5. Cook until the onion is softened and the butter is foaming, stirring or tossing occasionally. If you let it go too long after the butter foams you will start burning the butter. If the butter is turning brown, start step 6 right away. While the onions are cooking break the eggs into a bowl, season with salt and pepper, and beat vigorously with a fork until they just start to foam.
6. Read step 7 completely, you have to work fast and the whole step only takes 60-90 seconds. Shake the pan to evenly distribute the onion in the bottom, then pour the egg into the pan evenly, don't just dump it in the middle.

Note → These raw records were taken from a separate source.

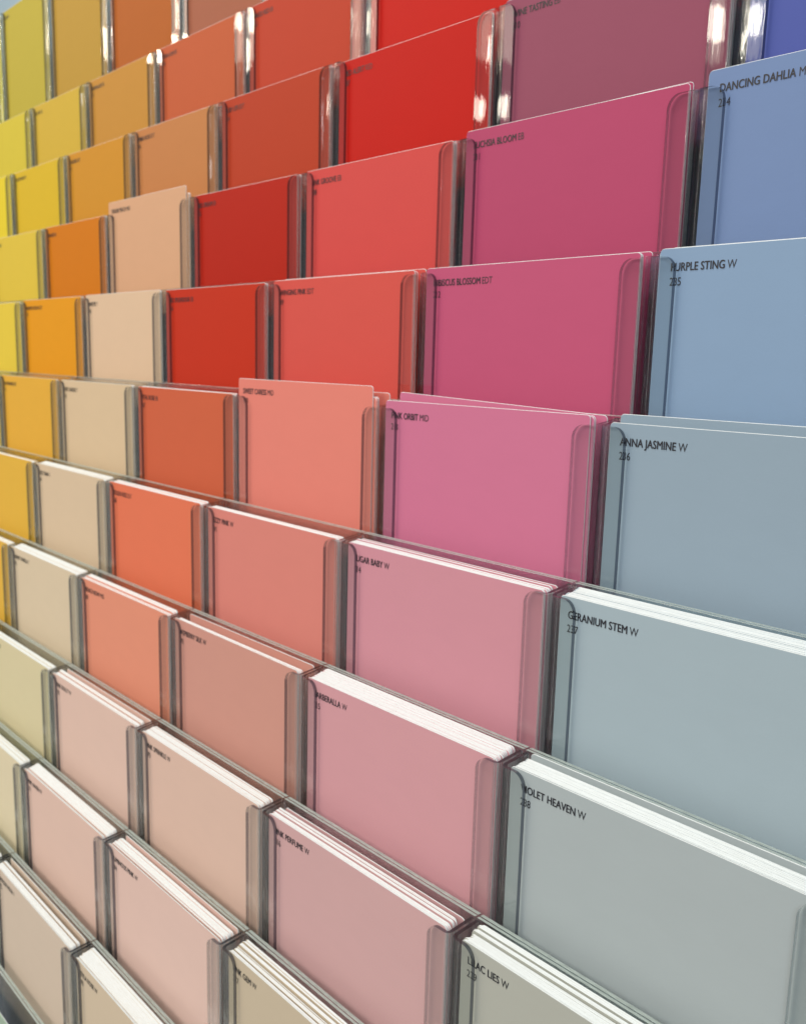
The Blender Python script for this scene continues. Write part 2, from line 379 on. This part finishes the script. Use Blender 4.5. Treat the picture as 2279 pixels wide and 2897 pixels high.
# ------------------------------------------------------------------ every pocket: colour, words, what stands in it
# (column, row): (srgb of the face, name, suffix, number, description, [stack (from, to)], [single cards behind (y, top, shift, tilt, words?)], front top, front shift)
Y0 = 0.0165
def cell(rgb, name, suf, num, desc, stacks=((0.006, 0.02),), singles=(), top=0.0, shift=0.0, tilt=0.0):
    return dict(rgb=rgb, name=name, suf=suf, num=num, desc=desc, stacks=stacks, singles=singles, top=top, shift=shift, tilt=tilt)
CELLS = {
 (0, 6): cell((88, 98, 165), 'MIDNIGHT DAHLIA', 'EB', 233, 'dark blue violet card in the top right corner', top=0.01),
 (0, 5): cell((122, 142, 178), 'DANCING DAHLIA', 'MID', 234, 'mid blue card printed 234 in the upper right', top=0.040, shift=0.0),
 (0, 4): cell((137, 160, 184), 'PURPLE STING', 'W', 235, 'light blue card printed 235', ((0.004, 0.012),), ((0.05, 0.014, 0.0, 0.0, 0),), top=0.016),
 (0, 3): cell((147, 164, 174), 'ANNA JASMINE', 'W', 236, 'pale grey blue card printed 236', ((0.004, 0.010),), ((0.048, 0.020, -0.006, 0.0, 0),), top=0.004),
 (0, 2): cell((161, 176, 179), 'GERANIUM STEM', 'W', 237, 'pale green grey card printed 237', ((0.004, 0.068),), (), top=0.0),
 (0, 1): cell((167, 175, 172), 'VIOLET HEAVEN', 'W', 238, 'grey card printed 238', ((0.004, 0.060),), ((0.076, 0.006, 0.0, 0.0, 1),), top=-0.002),
 (0, 0): cell((171, 171, 158), 'LILAC LIES', 'W', 239, 'warm grey card printed 239 at the bottom right', ((0.006, 0.040), (0.044, 0.056), (0.060, 0.076)), (), top=-0.004),
 (-1, 7): cell((186, 44, 40), 'CRUSHED BERRY', 'EB', 209, 'dark red card cut off by the top edge', top=0.0),
 (-1, 6): cell((156, 88, 104), 'WINE TASTING', 'EB', 210, 'dusky mauve card right of the bright red one', top=0.01),
 (-1, 5): cell((185, 81, 110), 'FUCHSIA BLOOM', 'EB', 211, 'deep rose card printed FUCHSIA BLOOM', ((0.004, 0.008),), ((0.022, 0.020, -0.004, -0.006, 0),), top=0.018),
 (-1, 4): cell((193, 88, 117), 'HIBISCUS BLOSSOM', 'EDT', 212, 'rose pink card printed 212', ((0.004, 0.012),), ((0.05, 0.009, 0.0, 0.0, 0),), top=0.012),
 (-1, 3): cell((205, 117, 143), 'PINK ORBIT', 'MID', 213, 'mid pink card printed 213', ((0.004, 0.012),), ((0.040, 0.044, 0.018, 0.030, 0),), top=0.022, shift=-0.012),
 (-1, 2): cell((206, 142, 150), 'SUGAR BABY', 'W', 214, 'dusty pink card printed 214', ((0.004, 0.030), (0.036, 0.042)), ((0.056, -0.004, 0.0, 0.0, 0),), top=0.0),
 (-1, 1): cell((205, 150, 152), 'BARBERALLA', 'W', 215, 'pale rose card printed 215', ((0.004, 0.078),), (), top=0.0),
 (-1, 0): cell((200, 160, 155), 'PINK PERFUME', 'W', 216, 'pinkish beige card printed 216', ((0.005, 0.024), (0.027, 0.036), (0.039, 0.048)), ((0.070, -0.012, 0.0, 0.0, 0),), top=-0.002),
 (-1, -1): cell((192, 176, 150), 'PINK GEM', 'W', 217, 'sand card printed 217 at the bottom edge', ((0.005, 0.014), (0.020, 0.036), (0.041, 0.052), (0.057, 0.072)), (), top=-0.004),
 (-2, 7): cell((208, 48, 28), 'SCARLET', 'EB', 186, 'scarlet card at the top edge above the bright red one', top=0.0),
 (-2, 6): cell((202, 46, 26), 'RED ALERT', 'RED', 187, 'bright red card in the top middle', top=-0.006),
 (-2, 5): cell((214, 84, 78), 'PINK GROOVE', 'EB', 188, 'coral red card below the bright red one', top=0.002),
 (-2, 4): cell((214, 88, 78), 'SWINGING PINK', 'EDT', 189, 'coral card above the raised salmon card', ((0.004, 0.010),), ((0.05, 0.009, 0.0, 0.0, 0),), top=0.010),
 (-2, 3): cell((227, 131, 115), 'SWEET CARESS', 'MID', 190, 'salmon card raised high above its pocket in the middle', ((0.004, 0.016),), ((0.046, 0.036, 0.018, 0.0, 0),), top=0.066, shift=-0.018),
 (-2, 2): cell((214, 130, 117), 'FIZZY PINK', 'W', 191, 'salmon pink card below the raised salmon card', ((0.004, 0.030),), (), top=0.0),
 (-2, 1): cell((202, 145, 129), 'RASPBERRY SILK', 'W', 192, 'brownish pink card printed RASPBERRY SILK', ((0.004, 0.022),), ((0.068, -0.002, 0.0, 0.0, 1),), top=0.0),
 (-2, 0): cell((210, 177, 158), 'PINK SPRINKLE', 'W', 193, 'pale peach card printed PINK SPRINKLE', ((0.005, 0.028), (0.032, 0.060)), (), top=-0.002),
 (-2, -1): cell((210, 179, 164), 'LUMINOUS PINK', 'W', 194, 'pale peach card printed LUMINOUS PINK', ((0.006, 0.012), (0.014, 0.058)), ((0.076, 0.0, 0.0, 0.0, 0),), top=-0.002),
 (-2, -2): cell((200, 182, 155), 'LEYLA ROSE', 'W', 195, 'sand coloured card at the bottom edge printed LEYLA ROSE', ((0.005, 0.080),), (), top=-0.004),
 (-3, 8): cell((196, 60, 50), None, '', 0, 'brick red card cut off by the top edge', top=0.0),
 (-3, 7): cell((200, 82, 62), 'BAKED RED', 'EB', 163, 'brick coloured card in the upper row beside the scarlet one', top=0.0),
 (-3, 6): cell((190, 76, 54), 'RUBY LIPS', 'EDT', 164, 'brick red card left of the bright red one', top=0.0),
 (-3, 5): cell((184, 52, 32), 'RED DREAM', 'EB', 165, 'dark red card right of the raised peach card', top=0.0),
 (-3, 4): cell((196, 60, 42), 'RED SPLENDOUR', 'EB', 166, 'red card below the dark red one', ((0.004, 0.010),), (), top=0.006),
 (-3, 3): cell((204, 100, 70), 'VITAL ROSE', 'EB', 167, 'burnt orange card left of the raised salmon card', ((0.004, 0.026),), (), top=0.0),
 (-3, 2): cell((223, 118, 86), 'STOLEN KISS', 'EDT', 168, 'bright terracotta card printed STOLEN KISS', ((0.005, 0.044),), (), top=0.0),
 (-3, 1): cell((226, 144, 118), 'FRENCH BOW', 'MID', 169, 'light terracotta card printed FRENCH BOW', ((0.005, 0.022), (0.025, 0.050)), (), top=0.0),
 (-3, 0): cell((212, 180, 162), 'PINK DOLLY', 'W', 170, 'peach beige card printed PINK DOLLY', ((0.005, 0.024), (0.028, 0.044)), ((0.072, -0.006, 0.0, 0.0, 1),), top=0.0),
 (-3, -1): cell((212, 180, 162), 'PINK HAVEN', 'W', 171, 'peach beige card printed PINK HAVEN', ((0.005, 0.014), (0.018, 0.066)), (), top=0.0),
 (-3, -2): cell((200, 182, 160), 'ANTIQUE ROSA', 'Y', 172, 'greyish beige card in the bottom left corner', ((0.005, 0.032), (0.036, 0.046)), ((0.072, 0.0, 0.0, 0.0, 1),), top=0.0),
 (-3, -3): cell((150, 168, 150), None, '', 0, 'added pale green card for the glow in the bottom left pocket', (), (), top=-0.03),  # card added to an empty pocket, its colour stands for a pale glow
 (-4, -3): None,
 (-4, 8): cell((146, 84, 62), 'OLD BARREL', 'EB', 138, 'brown card at the top edge', top=0.0),
 (-4, 7): cell((204, 106, 72), 'TERRA SUN', 'EB', 139, 'reddish orange card in the second row from the top', top=0.0),
 (-4, 6): cell((202, 134, 84), 'AMBER ROSE', 'EDT', 140, 'light copper card above the raised peach card', top=0.0),
 (-4, 5): cell((218, 168, 130), 'TENDER PEACH', 'MID', 141, 'peach card raised above its pocket in the left half', top=0.062, shift=-0.022),
 (-4, 4): cell((222, 188, 154), 'SWEETIE', 'Y', 142, 'light peach card left of the red one', ((0.004, 0.010),), (), top=0.010),
 (-4, 3): cell((216, 188, 150), 'ROSE CANDLE', 'Y', 143, 'beige card left of the burnt orange one', ((0.004, 0.020),), (), top=0.0),
 (-4, 2): cell((214, 188, 155), 'ROSE TIARA', 'Y', 144, 'beige card left of the bright terracotta one', ((0.005, 0.055),), (), top=0.0),
 (-4, 1): cell((212, 192, 160), 'CHERRY VANILLA', 'Y', 145, 'beige card left of the light terracotta one', ((0.005, 0.058),), (), top=0.0),
 (-4, 0): cell((210, 197, 156), 'SOFT LOTION', 'Y', 146, 'pale green beige card at the left edge', ((0.005, 0.044),), (), top=0.0),
 (-4, -1): cell((208, 195, 162), 'LIME MILK', 'Y', 147, 'greenish beige card cut off by the lower left edge', ((0.005, 0.05),), (), top=0.0),
 (-4, -2): cell((200, 196, 175), None, '', 0, 'sliver of a greenish beige card in the lower left corner', ((0.005, 0.05),), (), top=0.0),
 (-5, 8): cell((194, 112, 60), 'COPPER', 'EB', 114, 'burnt orange card at the top edge', top=0.0),
 (-5, 7): cell((206, 148, 74), 'MARMALADE', 'EB', 115, 'amber card in the second row from the top', top=0.0),
 (-5, 6): cell((212, 148, 60), 'CANDIED', 'EDT', 116, 'amber orange card above the deep orange one', top=0.0),
 (-5, 5): cell((212, 124, 26), 'ORANGE', 'EB', 117, 'deep orange card left of the raised peach card', top=0.0),
 (-5, 4): cell((228, 152, 44), 'PINEAPPLE PUNCH', 'EDT', 118, 'bright orange card below the deep orange one', top=0.006),
 (-5, 3): cell((228, 172, 68), 'THAI ORANGE', 'EDT', 119, 'golden card beside the beige one left of burnt orange', ((0.004, 0.016),), (), top=0.0),
 (-5, 2): cell((220, 172, 70), 'GOLDEN HOUR', 'MID', 120, 'golden card cut off by the left edge', ((0.005, 0.030),), (), top=0.0),
 (-5, 1): cell((216, 170, 66), None, '', 0, 'golden sliver of a card at the left edge', ((0.005, 0.04),), (), top=0.0),
 (-5, 0): cell((206, 196, 120), None, '', 0, 'yellowish card at the left edge below the golden sliver', ((0.005, 0.04),), (), top=0.0),
 (-6, 8): cell((200, 158, 78), 'HONEY', 'EB', 90, 'ochre card at the top edge', top=0.0),
 (-6, 7): cell((216, 180, 76), 'SUN TEA', 'EB', 91, 'mustard yellow card in the second row from the top', top=0.0),
 (-6, 6): cell((222, 184, 60), 'YELLOW SUB', 'EDT', 92, 'warm yellow card above the one beside the deep orange', top=0.0),
 (-6, 5): cell((224, 192, 74), 'LEMON', 'EB', 93, 'lemon yellow card left of the deep orange one', top=0.0),
 (-6, 4): cell((224, 194, 72), None, '', 0, 'narrow yellow card at the left edge', top=0.0),
 (-6, 3): cell((220, 190, 70), None, '', 0, 'yellow sliver below the narrow yellow card', top=0.0),
 (-7, 8): cell((200, 180, 80), 'OLIVE', 'EB', 66, 'olive yellow card in the top left corner', top=0.0),
 (-7, 7): cell((219, 196, 76), 'CITRUS', 'EB', 67, 'lemon card at the left edge, second row', top=0.0),
 (-7, 6): cell((220, 194, 66), None, '', 0, 'yellow sliver at the left edge in the third row', top=0.0),
 (-8, 8): cell((222, 208, 66), None, '', 0, 'bright yellow sliver in the top left corner', top=0.0),
 (-8, 7): cell((222, 208, 66), None, '', 0, 'bright yellow sliver at the left edge below the top row', top=0.0),
}
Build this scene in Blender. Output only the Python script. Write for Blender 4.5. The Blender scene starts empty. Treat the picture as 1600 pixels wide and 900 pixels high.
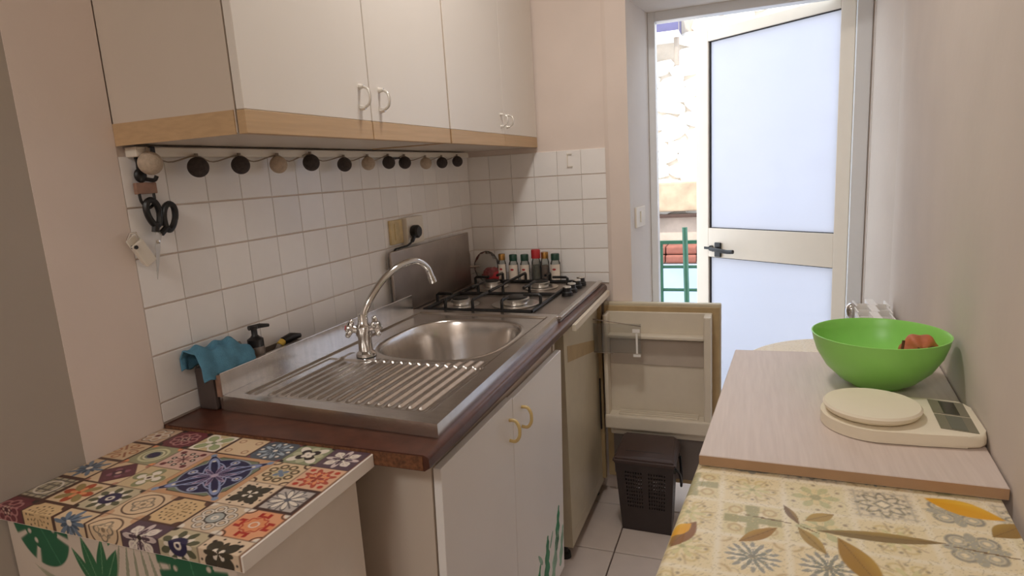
import bpy, bmesh, math, random
import numpy as np
from mathutils import Vector, Matrix
random.seed(7)
S = bpy.context.scene
COL = S.collection
PI = math.pi

# ---------------------------------------------------------------- camera
def make_camera():
    cd = bpy.data.cameras.new('camera'); cam = bpy.data.objects.new('camera', cd); COL.objects.link(cam)
    cd.sensor_width = 36.0; cd.lens = 970.2 / 1600 * 36.0; cd.clip_start = 0.02
    yaw, pitch, roll = -0.3707, -0.1832, -0.0609
    f = Vector((math.sin(yaw)*math.cos(pitch), math.cos(yaw)*math.cos(pitch), math.sin(pitch)))
    r = Vector((math.cos(yaw), -math.sin(yaw), 0)); u = r.cross(f)
    c, s = math.cos(roll), math.sin(roll)
    r2, u2 = c*r + s*u, -s*r + c*u
    M = Matrix(((r2.x, u2.x, -f.x, 1.12914), (r2.y, u2.y, -f.y, -0.8713), (r2.z, u2.z, -f.z, 1.37366), (0, 0, 0, 1)))
    cam.matrix_world = M
    S.camera = cam
make_camera()

# ---------------------------------------------------------------- world, sun, lamps, exposure
w = bpy.data.worlds.new('sky'); S.world = w; w.use_nodes = True
bg = w.node_tree.nodes['Background']
bg.inputs[0].default_value = (0.78, 0.88, 1.0, 1); bg.inputs[1].default_value = 2.9

def light(name, kind, loc, energy, color, size=None, rot=(0, 0, 0), size_y=None):
    ld = bpy.data.lights.new(name, kind); ld.energy = energy; ld.color = color
    if kind == 'AREA':
        ld.shape = 'RECTANGLE' if size_y else 'DISK'; ld.size = size
        if size_y: ld.size_y = size_y
    elif kind == 'SUN': ld.angle = math.radians(0.6)
    elif size: ld.shadow_soft_size = size
    o = bpy.data.objects.new(name, ld); COL.objects.link(o); o.location = loc; o.rotation_euler = rot
    return o
light('sun', 'SUN', (0, 0, 8), 3.3, (1, 0.95, 0.86), rot=(math.radians(34), 0, math.radians(-14)))
light('ceiling_lamp_light', 'AREA', (0.76, 0.55, 2.50), 6.6, (1.0, 0.95, 0.90), size=0.22)
light('room_fill_light', 'AREA', (0.65, -2.0, 2.50), 14.0, (1.0, 0.98, 0.95), size=0.6)  # unseen fill added behind the viewer to lift the near and left surfaces
VS = S.view_settings
S.display_settings.display_device = 'sRGB'
VS.view_transform = 'Standard'; VS.look = 'None'; VS.exposure = 0.47; VS.gamma = 1.0; VS.use_curve_mapping = False
try:
    S.cycles.max_bounces = 14; S.cycles.diffuse_bounces = 8; S.cycles.transmission_bounces = 10; S.cycles.use_denoising = True
except Exception: pass

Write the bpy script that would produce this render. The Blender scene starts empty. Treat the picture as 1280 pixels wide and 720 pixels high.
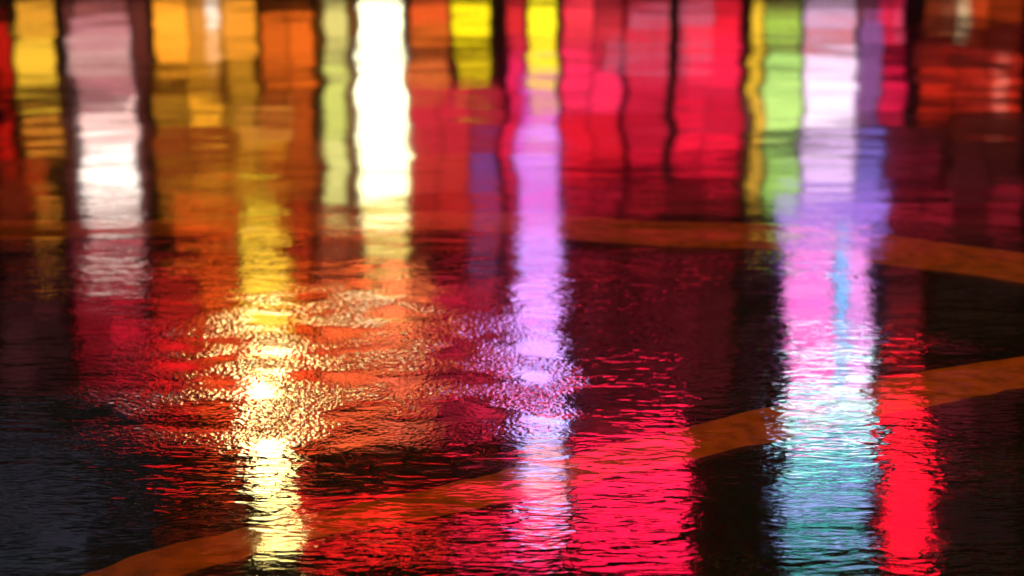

7. Immediately start shaking the pan front to back as hard as you can without splashing the egg out. Use a spatula to constantly scrape the cooked egg up from the bottom so the liquid egg can get to the pan surface. Don't break up the cooked egg while doing this, just move it around. Once there is no more liquid on the top surface of the egg, but it is still soft and uncooked, shake the pan to get an even layer of egg then cover for about 30 seconds. Fold the omelet (into thirds looks much classier than in half) and slide onto a plate. Let sit for a couple minutes before serving.

My rating: 9/10
Potential rating: 10/10

Notes:  Try this at least once without anything else added so you can really taste what a difference the butter and shaking of the pan make in the taste and texture. Then you can easily jazz it up by adding different things to the omelet. Mushrooms and green peppers work great, just dice up a similar amount to the amount of onion you use and add to the butter along with the onion. Breakfast meats should be precooked, broken into small pieces, and sprinkled on top of the egg before covering the pan in step 7. Herbs and cheese can also be added before covering in step 7.